#### [EXERCISE INSTRUCTIONS]
Write out the listing below in full and exactly, leaving out every picture.

#### [DATA SHOWN]
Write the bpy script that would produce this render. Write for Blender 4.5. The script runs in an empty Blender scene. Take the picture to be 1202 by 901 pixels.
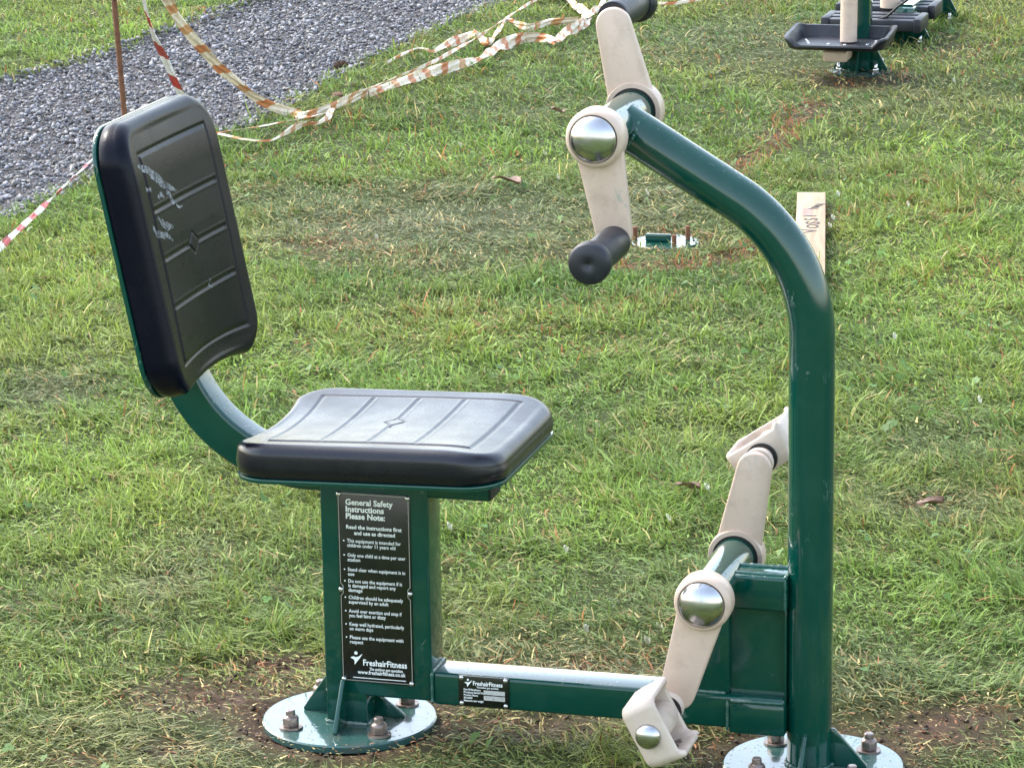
import bpy, bmesh, math, random
import numpy as np
from mathutils import Vector, Matrix
random.seed(7); rng = np.random.default_rng(11)
sc = bpy.context.scene; C = sc.collection
PI = math.pi
# ------------------------------------------------------------------ camera
F0, PITCH, ROLL, HC = 3989.0, .2507, -.0161, 1.63
cF = Vector((0, math.cos(PITCH), -math.sin(PITCH)))
_R = Vector((1, 0, 0)); _U = Vector((0, math.sin(PITCH), math.cos(PITCH)))
cR = math.cos(ROLL)*_R + math.sin(ROLL)*_U; cU = -math.sin(ROLL)*_R + math.cos(ROLL)*_U
cC = Vector((0, 0, HC))
cam = bpy.data.objects.new('camera', bpy.data.cameras.new('camera')); C.objects.link(cam)
M = Matrix.Identity(4)
for i in range(3): M[i][0] = cR[i]; M[i][1] = cU[i]; M[i][2] = -cF[i]; M[i][3] = cC[i]
cam.matrix_world = M
cam.data.sensor_width = 36; cam.data.lens = F0/1202*36; cam.data.clip_end = 500; cam.data.clip_start = .1
sc.camera = cam
def ray(x, y): return cF + cR*((x-601)/F0) - cU*((y-450.5)/F0)
def gnd(x, y, z=0):
    d = ray(x, y); return cC + d*((z-HC)/d.z)
def at(x, y, Y):
    d = ray(x, y); return cC + d*(Y/d.y)

# ------------------------------------------------------------------ helpers
def link(name, me, m, parent=None):
    o = bpy.data.objects.new(name, me); C.objects.link(o)
    if m is not None:
        for mm in (m if isinstance(m, (list, tuple)) else [m]): me.materials.append(mm)
    if parent is not None: o.parent = parent
    return o
def obj(name, bm, m, parent=None, smooth=40):
    bmesh.ops.recalc_face_normals(bm, faces=bm.faces[:])
    me = bpy.data.meshes.new(name); bm.to_mesh(me); bm.free()
    if smooth:
        me.polygons.foreach_set('use_smooth', [True]*len(me.polygons)); me.set_sharp_from_angle(angle=math.radians(smooth))
    return link(name, me, m, parent)
def tag(o, label=None, cat=None, group=None, kind=None):
    if label: o['label'] = label
    if cat: o['category'] = cat
    if group: o['group'] = group
    if kind: o['kind'] = kind
    return o
def empty(name, loc, rz, label, cat, group=None):
    o = bpy.data.objects.new(name, None); C.objects.link(o); o.location = loc; o.rotation_euler = (0, 0, rz); o.empty_display_size = .05
    return tag(o, label, cat, group)
def box(bm, x0, x1, y0, y1, z0, z1, bev=.003, mat=None, seg=2):
    t = bmesh.new()
    r = bmesh.ops.create_cube(t, size=1)
    for v in t.verts:
        v.co = Vector((x0+(v.co.x+.5)*(x1-x0), y0+(v.co.y+.5)*(y1-y0), z0+(v.co.z+.5)*(z1-z0)))
    if bev: bmesh.ops.bevel(t, geom=t.edges[:], offset=bev, segments=seg, affect='EDGES', profile=.5)
    if mat is not None: t.transform(mat)
    me = bpy.data.meshes.new('t'); t.to_mesh(me); t.free(); bm.from_mesh(me); bpy.data.meshes.remove(me)
def prism(bm, pts, a, b, axis='y', bev=.0015, mat=None):
    """polygon pts in (x,z) extruded y a..b ; axis 'x': pts (y,z) extruded x; axis 'z': pts (x,y) extruded z"""
    t = bmesh.new()
    def P(p, h): return {'y': (p[0], h, p[1]), 'x': (h, p[0], p[1]), 'z': (p[0], p[1], h)}[axis]
    lo = [t.verts.new(P(p, a)) for p in pts]; hi = [t.verts.new(P(p, b)) for p in pts]
    t.faces.new(lo); t.faces.new(hi[::-1]); n = len(pts)
    for i in range(n): t.faces.new((lo[i], hi[i], hi[(i+1) % n], lo[(i+1) % n]))
    bmesh.ops.recalc_face_normals(t, faces=t.faces[:])
    if bev: bmesh.ops.bevel(t, geom=t.edges[:], offset=bev, segments=2, affect='EDGES', profile=.5, clamp_overlap=True)
    if mat is not None: t.transform(mat)
    me = bpy.data.meshes.new('t'); t.to_mesh(me); t.free(); bm.from_mesh(me); bpy.data.meshes.remove(me)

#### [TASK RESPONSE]
Write the bpy script that would produce this render. Write for Blender 4.5. The script runs in an empty Blender scene. Take the picture to be 1202 by 901 pixels.
import bpy, bmesh, math, random
import numpy as np
from mathutils import Vector, Matrix
random.seed(7); rng = np.random.default_rng(11)
sc = bpy.context.scene; C = sc.collection
PI = math.pi
# ------------------------------------------------------------------ camera
F0, PITCH, ROLL, HC = 3989.0, .2507, -.0161, 1.63
cF = Vector((0, math.cos(PITCH), -math.sin(PITCH)))
_R = Vector((1, 0, 0)); _U = Vector((0, math.sin(PITCH), math.cos(PITCH)))
cR = math.cos(ROLL)*_R + math.sin(ROLL)*_U; cU = -math.sin(ROLL)*_R + math.cos(ROLL)*_U
cC = Vector((0, 0, HC))
cam = bpy.data.objects.new('camera', bpy.data.cameras.new('camera')); C.objects.link(cam)
M = Matrix.Identity(4)
for i in range(3): M[i][0] = cR[i]; M[i][1] = cU[i]; M[i][2] = -cF[i]; M[i][3] = cC[i]
cam.matrix_world = M
cam.data.sensor_width = 36; cam.data.lens = F0/1202*36; cam.data.clip_end = 500; cam.data.clip_start = .1
sc.camera = cam
def ray(x, y): return cF + cR*((x-601)/F0) - cU*((y-450.5)/F0)
def gnd(x, y, z=0):
    d = ray(x, y); return cC + d*((z-HC)/d.z)
def at(x, y, Y):
    d = ray(x, y); return cC + d*(Y/d.y)

# ------------------------------------------------------------------ helpers
def link(name, me, m, parent=None):
    o = bpy.data.objects.new(name, me); C.objects.link(o)
    if m is not None:
        for mm in (m if isinstance(m, (list, tuple)) else [m]): me.materials.append(mm)
    if parent is not None: o.parent = parent
    return o
def obj(name, bm, m, parent=None, smooth=40):
    bmesh.ops.recalc_face_normals(bm, faces=bm.faces[:])
    me = bpy.data.meshes.new(name); bm.to_mesh(me); bm.free()
    if smooth:
        me.polygons.foreach_set('use_smooth', [True]*len(me.polygons)); me.set_sharp_from_angle(angle=math.radians(smooth))
    return link(name, me, m, parent)
def tag(o, label=None, cat=None, group=None, kind=None):
    if label: o['label'] = label
    if cat: o['category'] = cat
    if group: o['group'] = group
    if kind: o['kind'] = kind
    return o
def empty(name, loc, rz, label, cat, group=None):
    o = bpy.data.objects.new(name, None); C.objects.link(o); o.location = loc; o.rotation_euler = (0, 0, rz); o.empty_display_size = .05
    return tag(o, label, cat, group)
def box(bm, x0, x1, y0, y1, z0, z1, bev=.003, mat=None, seg=2):
    t = bmesh.new()
    r = bmesh.ops.create_cube(t, size=1)
    for v in t.verts:
        v.co = Vector((x0+(v.co.x+.5)*(x1-x0), y0+(v.co.y+.5)*(y1-y0), z0+(v.co.z+.5)*(z1-z0)))
    if bev: bmesh.ops.bevel(t, geom=t.edges[:], offset=bev, segments=seg, affect='EDGES', profile=.5)
    if mat is not None: t.transform(mat)
    me = bpy.data.meshes.new('t'); t.to_mesh(me); t.free(); bm.from_mesh(me); bpy.data.meshes.remove(me)
def prism(bm, pts, a, b, axis='y', bev=.0015, mat=None):
    """polygon pts in (x,z) extruded y a..b ; axis 'x': pts (y,z) extruded x; axis 'z': pts (x,y) extruded z"""
    t = bmesh.new()
    def P(p, h): return {'y': (p[0], h, p[1]), 'x': (h, p[0], p[1]), 'z': (p[0], p[1], h)}[axis]
    lo = [t.verts.new(P(p, a)) for p in pts]; hi = [t.verts.new(P(p, b)) for p in pts]
    t.faces.new(lo); t.faces.new(hi[::-1]); n = len(pts)
    for i in range(n): t.faces.new((lo[i], hi[i], hi[(i+1) % n], lo[(i+1) % n]))
    bmesh.ops.recalc_face_normals(t, faces=t.faces[:])
    if bev: bmesh.ops.bevel(t, geom=t.edges[:], offset=bev, segments=2, affect='EDGES', profile=.5, clamp_overlap=True)
    if mat is not None: t.transform(mat)
    me = bpy.data.meshes.new('t'); t.to_mesh(me); t.free(); bm.from_mesh(me); bpy.data.meshes.remove(me)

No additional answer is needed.